Cuando miró hacia atrás, no tengo la sensación de que la prisión me haya afectado. Por el contrario, siento que me impulsó a trabajar sin cansancio por los derechos humanos y por las personas privadas de libertad. En 2004, cofundé la organización Alkarama que apoya a las víctimas de violaciones de sus derechos fundamentales en los países árabes. Utilizamos los mecanismos de las Naciones Unidas (procedimientos especiales, comités, etc.) para denunciar y sacar a la luz los casos de desaparición forzada, detención arbitraria, tortura y violaciones del derecho a la vida.
Estos mecanismos nos permiten ejercer presión sobre los Estados y ayudar a las víctimas. Sin embargo, tenemos que hacer frente a muchos obstáculos; uno de ellos, y el más importante, es la dificultad para acceder a la información, ya que ciertos países, como los Emiratos Árabes Unidos y Arabia Saudita, en los que se registran a menudo considerables casos de abuso, son totalmente herméticos.
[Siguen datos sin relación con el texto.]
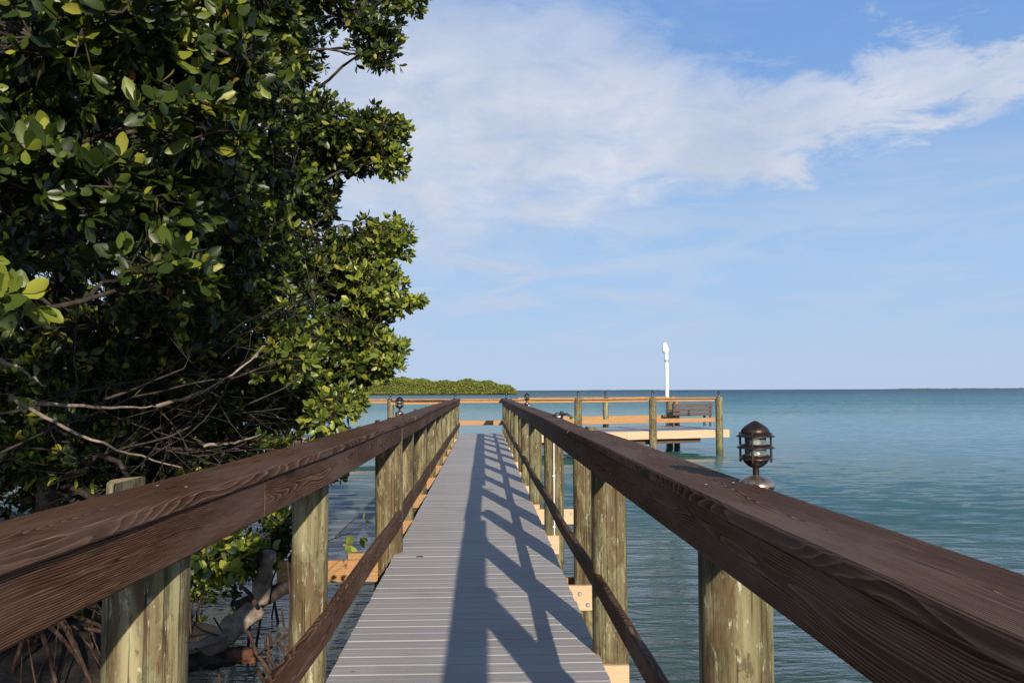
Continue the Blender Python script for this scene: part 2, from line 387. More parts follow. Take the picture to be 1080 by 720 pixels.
def vnoise(x, y, s=0):
    r = np.zeros_like(x)
    for k, (f, a) in enumerate([(.9, .5), (2.1, .28), (4.7, .14), (9, .08)]):
        r += a * np.sin(x * f + 1.3 * k + s + 1.7 * np.sin(y * f * .8 + k)) * np.cos(y * f * 1.1 + 2.1 * k - s)
    return r
def mud_bank():
    xs = np.linspace(-40, -1.2, 150); ys = np.linspace(-25, 14, 160); X, Y = np.meshgrid(xs, ys)
    edge = -2.15 - np.clip(Y - 7.5, 0, 30) * .55 + .25 * np.sin(Y * 1.7) + .15 * np.sin(Y * 4.1)
    d = edge - X
    Z = WZ - .10 + np.clip(d, -1, 2) * .22 + .07 * vnoise(X, Y)
    V = np.stack([X, Y, Z], -1).reshape(-1, 3); n, m = X.shape
    i = np.arange((n - 1) * (m - 1)); a = (i // (m - 1)) * m + i % (m - 1)
    tag(np_mesh('mud_bank', V, [np.stack([a, a + 1, a + m + 1, a + m], 1)], M_mud, None, True), kind='structure')
mud_bank()

def island():
    N = 95000; D = 417
    x0, x1 = -330, 17.5
    u = RNG.random(N) ** .85; X = x1 + (x0 - x1) * (1 - u)
    X = x0 + (x1 - x0) * RNG.random(N)
    X = np.where(RNG.random(N) < .7, -75 + 92 * RNG.random(N), X)
    dep = RNG.random(N) * 34
    prof = np.interp(X, [-330, -150, -90, -48, -40, -25, -10, 0, 8, 14, 17.5], [7.5, 7.5, 7, 8.2, 7.8, 7.2, 7.2, 6.2, 5.6, 4.2, 1.2])
    lump = .75 * np.sin(X * .55 + .3 * np.sin(X * .21)) + .8 * np.sin(X * .17 + 2) + .55 * np.sin(X * 1.13 + dep * .4) + .5 * np.sin(dep * .7 + X * .3)
    top = np.maximum(.6, prof + lump * .7 - np.clip(4 - dep, 0, 4) * .5)
    h = top * (1 - RNG.random(N) ** 2.2 * .95)
    front = RNG.random(N) < .45
    dep = np.where(front, RNG.random(N) * 2.5, dep)
    h = np.where(front, prof * RNG.random(N) * .95, h) 
    h = np.where(front, np.clip(h, .7 + .9 * RNG.random(N), 30), np.clip(h, 1.0, 30))
    C = np.stack([X, D + dep + np.clip(h, 0, 6) * .35 * front, WZ + h], 1)
    a = RNG.normal(size=(N, 3)); a /= np.linalg.norm(a, axis=1)[:, None]; b = np.cross(a, RNG.normal(size=(N, 3))); b /= np.linalg.norm(b, axis=1)[:, None]
    s = (.2 + .3 * RNG.random(N))[:, None]
    V = np.stack([C - a * s, C + b * s * .7, C + a * s, C - b * s * .7], 1).reshape(-1, 3)
    F = np.arange(4 * N).reshape(-1, 4)
    tag(np_mesh('mangrove_wood', V, [F], M_island), 'low green mangrove wood on the island beyond the water', 'mangrove wood', kind='stuff')
    # the ground the trees stand on, dark between the crowns
    m_ = MB(); xs = np.linspace(x0, 17, 90)
    vs = []
    for x in xs:
        p = float(np.interp(x, [-330, 0, 17], [1.6, 1.3, .15]))
        for yy, zz in ((D + .4, -.2), (D + 2.5, p), (D + 30, p * 1.1), (D + 36, -.2)): vs.append((x, yy, WZ + zz))
    fs = [(4 * i + k, 4 * i + 4 + k, 4 * i + 5 + k, 4 * i + 1 + k) for i in range(len(xs) - 1) for k in range(3)]
    m_.add(vs, fs, True); tag(m_.build('island_ground', M_mud), kind='structure')
island()
def far_shore():
    m_ = MB(); rr = random.Random(4)
    for (pa, pb, D, h) in ((905, 1200, 2600, 3.6), (600, 712, 3400, 2.6)):
        xa = at(pa, 411, D).x; xb = at(pb, 411, D).x; n = 90; vs = []
        for i in range(n + 1):
            x = xa + (xb - xa) * i / n; e = min(1, 5 * i / n, 5 * (1 - i / n) + .1); hh = max(.2, (h * (.7 + .5 * rr.random())) * e)
            vs += [(x, D, WZ - .5), (x, D + 6, WZ + hh * .8), (x, D + 30, WZ + hh), (x, D + 70, WZ - .5)]
        m_.add(vs, [(4 * i + k, 4 * i + 4 + k, 4 * i + 5 + k, 4 * i + 1 + k) for i in range(n) for k in range(3)], True)
    tag(m_.build('distant_shore', simple('distant_shore_green', (.10, .14, .12), .9, 0, .1, .3, .02)), kind='structure')
far_shore()

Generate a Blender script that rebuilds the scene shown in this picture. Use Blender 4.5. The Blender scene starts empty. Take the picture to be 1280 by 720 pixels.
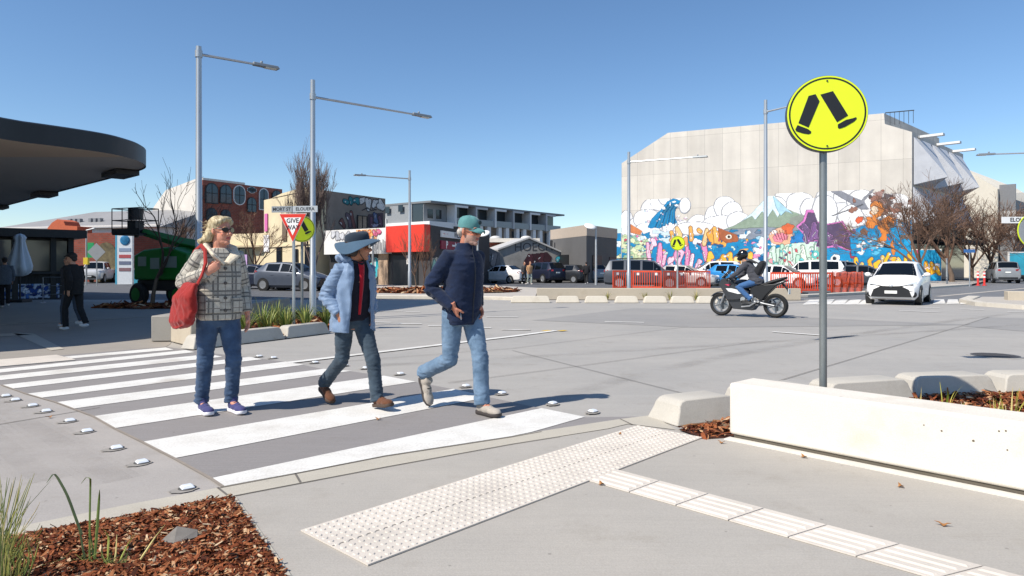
import bpy, bmesh, math, random
from mathutils import Vector, Matrix, noise
random.seed(7)
SC = bpy.context.scene
COL = SC.collection
FP = 853.33      # focal length in photo pixels
HY = 334.0       # horizon row in the photo
HC = 1.30        # eye height
R = math.radians
PI = math.pi

def G(px, py, h=0.0):
    Z = FP * (HC - h) / (py - HY)
    return Vector(((px - 640) / FP * Z, Z, h))
def P(px, py, Z):
    return Vector(((px - 640) / FP * Z, Z, HC - (py - HY) / FP * Z))
def lin(c):
    if isinstance(c, str):
        c = c.lstrip('#')
        c = [int(c[i:i+2], 16) / 255 for i in (0, 2, 4)]
        return tuple((x / 12.92 if x <= 0.04045 else ((x + 0.055) / 1.055) ** 2.4) for x in c)
    return tuple(c)

# ------------------------------------------------------------ materials
def new_mat(name):
    m = bpy.data.materials.new(name); m.use_nodes = True
    nt = m.node_tree
    return m, nt, nt.nodes['Principled BSDF']
def N(nt, t, **kw):
    n = nt.nodes.new(t)
    for k, v in kw.items():
        if k in n.inputs: n.inputs[k].default_value = v
        else: setattr(n, k, v)
    return n
def L(nt, a, b): nt.links.new(a, b)
def coords(nt, scale=(1, 1, 1), rot=(0, 0, 0), kind='Object'):
    tc = N(nt, 'ShaderNodeTexCoord'); mp = N(nt, 'ShaderNodeMapping')
    mp.inputs['Scale'].default_value = scale; mp.inputs['Rotation'].default_value = rot
    L(nt, tc.outputs[kind], mp.inputs['Vector'])
    return mp.outputs['Vector']
def mixc(nt, fac, a, b, blend='MIX'):
    m = N(nt, 'ShaderNodeMix'); m.data_type = 'RGBA'; m.blend_type = blend
    if isinstance(fac, float): m.inputs[0].default_value = fac
    else: L(nt, fac, m.inputs[0])
    for i, s in ((6, a), (7, b)):
        if isinstance(s, (tuple, list)): m.inputs[i].default_value = (*s[:3], 1)
        else: L(nt, s, m.inputs[i])
    return m.outputs[2]
def ramp(nt, src, p0, p1, c0=(0, 0, 0), c1=(1, 1, 1)):
    r = N(nt, 'ShaderNodeValToRGB')
    r.color_ramp.elements[0].position = p0; r.color_ramp.elements[0].color = (*c0, 1)
    r.color_ramp.elements[1].position = p1; r.color_ramp.elements[1].color = (*c1, 1)
    L(nt, src, r.inputs[0]); return r.outputs[0]
def mat(name, col, rough=0.6, metal=0.0, var=0.12, scale=6.0, bump=0.0, bscale=None, spec=None, stretch=(1, 1, 1), coat=0.0, rot=(0,0,0)):
    """plain painted / cast material with mottling"""
    m, nt, b = new_mat(name); c = lin(col)
    vec = coords(nt, stretch, rot)
    n = N(nt, 'ShaderNodeTexNoise', Scale=scale, Detail=5.0, Roughness=0.6); L(nt, vec, n.inputs['Vector'])
    lo = tuple(max(0, x * (1 - var)) for x in c); hi = tuple(min(1, x * (1 + var)) for x in c)
    L(nt, ramp(nt, n.outputs['Fac'], 0.3, 0.7, lo, hi), b.inputs['Base Color'])
    b.inputs['Roughness'].default_value = rough; b.inputs['Metallic'].default_value = metal
    if spec is not None: b.inputs['Specular IOR Level'].default_value = spec
    if coat: b.inputs['Coat Weight'].default_value = coat; b.inputs['Coat Roughness'].default_value = 0.05
    if bump:
        n2 = N(nt, 'ShaderNodeTexNoise', Scale=bscale or scale * 8, Detail=4.0); L(nt, vec, n2.inputs['Vector'])
        bp = N(nt, 'ShaderNodeBump', Strength=bump, Distance=0.02); L(nt, n2.outputs['Fac'], bp.inputs['Height'])
        L(nt, bp.outputs[0], b.inputs['Normal'])
    return m
def concrete(name, col, rot=0.0, broom=0.3, stain=0.16, rough=0.85, warm=(1.04, 1.0, 0.95), grid=None):
    m, nt, b = new_mat(name); c = lin(col)
    vec = coords(nt)
    big = N(nt, 'ShaderNodeTexNoise', Scale=0.45, Detail=6.0, Roughness=0.62); L(nt, vec, big.inputs['Vector'])
    mid = N(nt, 'ShaderNodeTexNoise', Scale=4.5, Detail=5.0, Roughness=0.6); L(nt, vec, mid.inputs['Vector'])
    fin = N(nt, 'ShaderNodeTexNoise', Scale=120.0, Detail=2.0); L(nt, vec, fin.inputs['Vector'])
    v2 = coords(nt, (1.2, 70, 1), (0, 0, rot))
    br = N(nt, 'ShaderNodeTexNoise', Scale=1.6, Detail=3.0); L(nt, v2, br.inputs['Vector'])
    v3 = coords(nt, (0.5, 5, 1), (0, 0, rot))
    st = N(nt, 'ShaderNodeTexNoise', Scale=0.8, Detail=4.0); L(nt, v3, st.inputs['Vector'])
    dk = tuple(x * (1 - stain) for x in c); hi = tuple(min(1, x * (1 + stain * .7) * w) for x, w in zip(c, warm))
    o = ramp(nt, big.outputs['Fac'], 0.32, 0.68, dk, hi)
    o = mixc(nt, 0.22, o, ramp(nt, mid.outputs['Fac'], 0.3, 0.7, tuple(x * .8 for x in c), tuple(min(1, x * 1.18) for x in c)))
    o = mixc(nt, 0.25, o, ramp(nt, st.outputs['Fac'], 0.3, 0.7, tuple(x * .8 for x in c), tuple(min(1, x * 1.15) for x in c)))
    o = mixc(nt, broom, o, ramp(nt, br.outputs['Fac'], 0.25, 0.75, tuple(x * .72 for x in c), tuple(min(1, x * 1.22) for x in c)))
    o = mixc(nt, 0.2, o, ramp(nt, fin.outputs['Fac'], 0.3, 0.7, tuple(x * .6 for x in c), tuple(min(1, x * 1.35) for x in c)))
    sp = N(nt, 'ShaderNodeTexNoise', Scale=1.7, Detail=7.0, Roughness=0.7); L(nt, vec, sp.inputs['Vector'])
    o = mixc(nt, ramp(nt, sp.outputs['Fac'], 0.56, 0.74, (0, 0, 0), (.5, .5, .5)), o, tuple(x * k for x, k in zip(c, (.70, .66, .60))))
    vo = N(nt, 'ShaderNodeTexVoronoi', Scale=5.0); L(nt, vec, vo.inputs['Vector'])
    o = mixc(nt, ramp(nt, vo.outputs['Distance'], 0.035, 0.055, (.55, .55, .55), (0, 0, 0)), o, tuple(x * .45 for x in c))
    L(nt, o, b.inputs['Base Color'])
    b.inputs['Roughness'].default_value = rough; b.inputs['Specular IOR Level'].default_value = 0.3
    add = N(nt, 'ShaderNodeMath', operation='ADD'); L(nt, br.outputs['Fac'], add.inputs[0]); L(nt, fin.outputs['Fac'], add.inputs[1])
    bp = N(nt, 'ShaderNodeBump', Strength=0.25, Distance=0.004); L(nt, add.outputs[0], bp.inputs['Height'])
    L(nt, bp.outputs[0], b.inputs['Normal'])
    return m
def glass(name, col='#20282e', rough=0.06, spec=0.6):
    m, nt, b = new_mat(name)
    b.inputs['Base Color'].default_value = (*lin(col), 1); b.inputs['Roughness'].default_value = rough
    b.inputs['Specular IOR Level'].default_value = spec
    return m
def attr_mat(name, rough=0.7, bump=0.0, bscale=60, attr='Col', spec=0.4, var=0.1, sheen=0.0):
    m, nt, b = new_mat(name)
    a = N(nt, 'ShaderNodeAttribute'); a.attribute_name = attr
    vec = coords(nt)
    n = N(nt, 'ShaderNodeTexNoise', Scale=bscale, Detail=4.0); L(nt, vec, n.inputs['Vector'])
    o = mixc(nt, 1.0, a.outputs['Color'], ramp(nt, n.outputs['Fac'], 0.3, 0.7, (1 - var,) * 3, (1 + var,) * 3), 'MULTIPLY')
    L(nt, o, b.inputs['Base Color']); b.inputs['Roughness'].default_value = rough
    b.inputs['Specular IOR Level'].default_value = spec
    if bump:
        bp = N(nt, 'ShaderNodeBump', Strength=bump, Distance=0.01); L(nt, n.outputs['Fac'], bp.inputs['Height'])
        L(nt, bp.outputs[0], b.inputs['Normal'])
    return m
MC = {}
def cm(col, rough=0.6, metal=0.0, var=0.06, **k):
    key = (str(col), rough, metal, var, str(sorted(k.items())))
    if key not in MC: MC[key] = mat('paint_' + str(len(MC)), col, rough, metal, var, **k)
    return MC[key]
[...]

En el marco de mi trabajo, también visité algunas prisiones en Libia. Al entrar en las celdas, me sentí conmovido y avergonzado, pues tenía casi la impresión de violar la intimidad de los reclusos. Fue una sensación extraña pasar del otro lado de las rejas. Eso me hizo recordar mi propia experiencia. Al hablar con los reclusos, comprendía muy bien lo que estaban viviendo y sintiendo. Cuando uno de ellos me decía que no había suficientes frutas o yogur, pensaba: “Bueno, si se queja de esto, es porque lo demás va bien”. Pero, sabía claramente lo que la privación de libertad hacía a sus cuerpos y a sus mentes; sentí compasión, incluso de aquellos cercanos al antiguo régimen, que muy probablemente habían ordenado o cometido las peores atrocidades.